Yes, it’s our duty to be happy. And yes, the definition of happiness changes every day. And yes, you’ll always be chasing an elusive, fleeting and fickle lover. It’s great to have but it’s difficult to hold. So perhaps we have to just let happiness go where it must and turn our attention to something else worth doing, receiving and living.

Love.

The other day, I was stepping into my car, smiling at a stray dog that went by, and it struck me: “Love is the most authentic glimpse we have of God.” Those big or brief moments of pure, straightforward love and sense of oneness with the other or the universe are hints to what heaven must feel like. Love gives meaning and beauty to existence; it outlives us. As Aristotle wrote, “Remember that time slurs over everything, lets all deeds fade, blurs all writings and kills all memories. Exempt are only those which dig into the hearts of men by love.”

So, from today, I shall change my preacher’s refrain, “It’s our duty to be happy,” and turn it into: “How much have we loved?” Because, my jaan, happiness comes and goes. But love? Of all the things precious to man and God, it is love that goes on.

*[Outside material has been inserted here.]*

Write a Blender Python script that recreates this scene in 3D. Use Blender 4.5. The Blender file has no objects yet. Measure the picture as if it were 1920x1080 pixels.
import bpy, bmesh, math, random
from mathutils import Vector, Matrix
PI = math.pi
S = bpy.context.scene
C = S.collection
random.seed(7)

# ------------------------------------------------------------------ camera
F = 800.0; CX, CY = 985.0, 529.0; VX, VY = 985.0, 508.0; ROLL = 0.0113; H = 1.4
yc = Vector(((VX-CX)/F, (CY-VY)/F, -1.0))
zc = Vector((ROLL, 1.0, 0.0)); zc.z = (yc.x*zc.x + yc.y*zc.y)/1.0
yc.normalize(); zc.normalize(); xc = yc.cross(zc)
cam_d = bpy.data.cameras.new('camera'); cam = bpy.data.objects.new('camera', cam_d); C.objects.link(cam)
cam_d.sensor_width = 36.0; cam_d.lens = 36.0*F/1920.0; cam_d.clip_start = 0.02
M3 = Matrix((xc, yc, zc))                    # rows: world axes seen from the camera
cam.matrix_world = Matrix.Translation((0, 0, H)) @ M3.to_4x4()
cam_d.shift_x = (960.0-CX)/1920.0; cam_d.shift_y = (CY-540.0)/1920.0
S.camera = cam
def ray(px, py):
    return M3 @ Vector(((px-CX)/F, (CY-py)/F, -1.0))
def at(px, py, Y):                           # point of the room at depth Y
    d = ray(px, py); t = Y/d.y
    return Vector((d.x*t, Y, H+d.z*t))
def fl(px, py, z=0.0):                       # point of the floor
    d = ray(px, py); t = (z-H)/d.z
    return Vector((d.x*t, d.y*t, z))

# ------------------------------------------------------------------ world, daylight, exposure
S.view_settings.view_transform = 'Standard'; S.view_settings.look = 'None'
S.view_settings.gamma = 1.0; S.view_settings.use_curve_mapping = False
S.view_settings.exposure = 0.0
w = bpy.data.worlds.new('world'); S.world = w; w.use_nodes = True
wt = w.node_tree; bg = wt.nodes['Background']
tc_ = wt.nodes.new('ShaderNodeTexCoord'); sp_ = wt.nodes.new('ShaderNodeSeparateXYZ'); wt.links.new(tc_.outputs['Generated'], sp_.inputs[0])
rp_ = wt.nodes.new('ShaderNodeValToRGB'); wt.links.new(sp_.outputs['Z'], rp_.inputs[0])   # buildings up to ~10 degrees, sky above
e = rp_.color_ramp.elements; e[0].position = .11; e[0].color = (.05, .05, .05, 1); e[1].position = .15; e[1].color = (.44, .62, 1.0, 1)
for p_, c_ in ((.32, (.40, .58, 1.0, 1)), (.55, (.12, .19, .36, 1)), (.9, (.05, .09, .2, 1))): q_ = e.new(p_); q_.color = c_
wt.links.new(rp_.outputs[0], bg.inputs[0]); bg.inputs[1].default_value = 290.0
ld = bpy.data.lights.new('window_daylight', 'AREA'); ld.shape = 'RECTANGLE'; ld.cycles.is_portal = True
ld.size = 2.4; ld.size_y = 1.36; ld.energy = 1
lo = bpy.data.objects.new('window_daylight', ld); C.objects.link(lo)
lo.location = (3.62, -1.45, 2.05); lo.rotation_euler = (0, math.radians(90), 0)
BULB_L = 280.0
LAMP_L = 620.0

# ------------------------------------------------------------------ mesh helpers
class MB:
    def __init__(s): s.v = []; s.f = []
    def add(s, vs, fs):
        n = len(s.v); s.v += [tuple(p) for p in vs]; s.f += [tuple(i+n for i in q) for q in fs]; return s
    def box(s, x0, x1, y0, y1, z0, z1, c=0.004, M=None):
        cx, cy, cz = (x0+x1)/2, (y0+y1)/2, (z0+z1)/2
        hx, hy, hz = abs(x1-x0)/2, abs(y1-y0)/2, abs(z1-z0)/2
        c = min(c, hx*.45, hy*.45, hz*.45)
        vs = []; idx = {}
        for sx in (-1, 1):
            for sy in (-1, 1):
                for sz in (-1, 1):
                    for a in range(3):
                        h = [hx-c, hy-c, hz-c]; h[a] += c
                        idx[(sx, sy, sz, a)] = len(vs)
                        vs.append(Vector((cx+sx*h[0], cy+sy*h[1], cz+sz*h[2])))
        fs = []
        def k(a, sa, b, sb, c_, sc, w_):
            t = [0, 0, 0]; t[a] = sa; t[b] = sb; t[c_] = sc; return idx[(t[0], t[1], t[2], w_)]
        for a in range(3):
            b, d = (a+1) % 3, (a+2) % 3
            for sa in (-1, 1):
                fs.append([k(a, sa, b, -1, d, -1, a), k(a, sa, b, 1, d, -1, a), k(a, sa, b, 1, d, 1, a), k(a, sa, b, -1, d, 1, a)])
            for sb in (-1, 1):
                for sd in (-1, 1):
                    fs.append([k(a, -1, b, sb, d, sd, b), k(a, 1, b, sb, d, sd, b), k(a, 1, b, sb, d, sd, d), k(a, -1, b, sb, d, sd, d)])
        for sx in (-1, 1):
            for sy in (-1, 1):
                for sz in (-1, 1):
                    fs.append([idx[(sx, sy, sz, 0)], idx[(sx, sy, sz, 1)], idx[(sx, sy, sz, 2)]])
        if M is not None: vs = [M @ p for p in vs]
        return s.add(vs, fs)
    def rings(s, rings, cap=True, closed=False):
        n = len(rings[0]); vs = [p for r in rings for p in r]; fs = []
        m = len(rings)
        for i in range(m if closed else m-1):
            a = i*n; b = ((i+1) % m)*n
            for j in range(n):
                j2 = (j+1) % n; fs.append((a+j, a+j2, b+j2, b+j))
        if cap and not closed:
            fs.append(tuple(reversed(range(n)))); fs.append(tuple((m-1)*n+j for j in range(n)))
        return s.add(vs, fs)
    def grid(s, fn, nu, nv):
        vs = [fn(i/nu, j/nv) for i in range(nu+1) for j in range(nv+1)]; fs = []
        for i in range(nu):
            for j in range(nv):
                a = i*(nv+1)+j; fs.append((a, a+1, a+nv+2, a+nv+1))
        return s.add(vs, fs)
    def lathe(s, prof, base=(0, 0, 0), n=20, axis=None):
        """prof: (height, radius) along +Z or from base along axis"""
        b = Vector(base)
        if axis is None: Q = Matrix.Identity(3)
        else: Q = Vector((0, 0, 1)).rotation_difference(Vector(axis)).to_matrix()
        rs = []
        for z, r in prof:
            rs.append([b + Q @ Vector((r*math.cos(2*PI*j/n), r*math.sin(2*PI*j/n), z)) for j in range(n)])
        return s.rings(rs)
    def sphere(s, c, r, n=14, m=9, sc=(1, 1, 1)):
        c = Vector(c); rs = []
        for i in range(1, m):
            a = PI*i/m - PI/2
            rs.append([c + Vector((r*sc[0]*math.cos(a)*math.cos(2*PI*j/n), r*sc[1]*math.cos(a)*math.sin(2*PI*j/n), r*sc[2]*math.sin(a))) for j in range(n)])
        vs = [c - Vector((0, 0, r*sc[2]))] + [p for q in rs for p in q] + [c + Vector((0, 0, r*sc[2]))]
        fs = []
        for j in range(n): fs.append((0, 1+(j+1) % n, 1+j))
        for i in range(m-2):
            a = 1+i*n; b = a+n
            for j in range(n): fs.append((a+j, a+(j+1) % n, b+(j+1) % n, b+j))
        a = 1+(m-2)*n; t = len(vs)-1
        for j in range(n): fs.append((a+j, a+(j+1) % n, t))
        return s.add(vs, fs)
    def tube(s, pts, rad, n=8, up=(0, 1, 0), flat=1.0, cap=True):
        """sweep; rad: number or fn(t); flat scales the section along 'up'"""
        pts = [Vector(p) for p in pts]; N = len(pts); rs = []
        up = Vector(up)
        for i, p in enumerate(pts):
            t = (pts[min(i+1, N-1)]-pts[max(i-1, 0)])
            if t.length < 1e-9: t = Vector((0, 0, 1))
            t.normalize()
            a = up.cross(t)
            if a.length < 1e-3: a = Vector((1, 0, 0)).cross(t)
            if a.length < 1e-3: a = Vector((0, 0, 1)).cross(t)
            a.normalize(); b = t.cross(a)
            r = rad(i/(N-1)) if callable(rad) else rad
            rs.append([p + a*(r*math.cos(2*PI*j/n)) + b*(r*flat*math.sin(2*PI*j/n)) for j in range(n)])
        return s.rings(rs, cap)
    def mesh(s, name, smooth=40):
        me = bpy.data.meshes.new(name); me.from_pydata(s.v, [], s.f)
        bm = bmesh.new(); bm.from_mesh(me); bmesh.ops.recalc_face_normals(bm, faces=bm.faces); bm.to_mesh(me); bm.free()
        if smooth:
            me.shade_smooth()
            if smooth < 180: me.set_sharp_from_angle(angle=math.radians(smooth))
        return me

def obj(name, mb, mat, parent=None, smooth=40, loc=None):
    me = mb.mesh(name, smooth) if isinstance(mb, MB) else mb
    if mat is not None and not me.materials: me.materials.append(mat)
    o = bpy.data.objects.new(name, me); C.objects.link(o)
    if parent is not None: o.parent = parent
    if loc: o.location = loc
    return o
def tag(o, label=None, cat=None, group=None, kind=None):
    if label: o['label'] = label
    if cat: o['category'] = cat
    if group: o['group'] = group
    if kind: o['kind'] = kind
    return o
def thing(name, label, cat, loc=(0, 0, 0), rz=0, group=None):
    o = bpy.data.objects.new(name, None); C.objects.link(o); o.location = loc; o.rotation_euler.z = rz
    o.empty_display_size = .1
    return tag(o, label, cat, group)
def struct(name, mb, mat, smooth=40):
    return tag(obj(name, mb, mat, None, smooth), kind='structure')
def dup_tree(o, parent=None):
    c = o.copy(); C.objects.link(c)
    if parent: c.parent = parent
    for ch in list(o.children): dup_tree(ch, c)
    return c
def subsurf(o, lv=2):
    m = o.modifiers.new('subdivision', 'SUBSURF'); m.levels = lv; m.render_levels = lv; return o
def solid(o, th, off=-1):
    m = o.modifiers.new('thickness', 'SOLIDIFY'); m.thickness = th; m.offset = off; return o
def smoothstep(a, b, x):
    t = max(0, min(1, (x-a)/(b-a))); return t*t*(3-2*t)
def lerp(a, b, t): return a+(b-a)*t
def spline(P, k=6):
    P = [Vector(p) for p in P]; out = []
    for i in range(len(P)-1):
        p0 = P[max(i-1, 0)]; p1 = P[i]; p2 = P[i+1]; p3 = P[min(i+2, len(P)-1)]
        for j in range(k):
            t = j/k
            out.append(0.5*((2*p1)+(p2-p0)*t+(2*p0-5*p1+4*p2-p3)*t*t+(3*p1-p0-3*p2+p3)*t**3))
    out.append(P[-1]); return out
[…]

6 thoughts on “On happiness duty

  1. Dear Aekta,
    A wonderful write and I am going to share it on Twitter. The fact remains that as you said, to be happy, is our duty to ourselves, there is for me another reality too and that is of death, as a celebration. However, your friend did feel desperate and it is normal. When we place too much importance on someone/thing outside ourselves, we lose because, if that person or thing goes, we are lost. Osho used to say, we must be forever centred around ourselves, not selfish, but remaining in charge of our own energies, like a Buddha. *sigh* very hard indeed. 🙂

    Much love!

    Like

  2. Just came around your blog from a article you wrote on Tinybuddha! Love your way of thinking! You just reminded me of some very important things in life that is so easy to forget.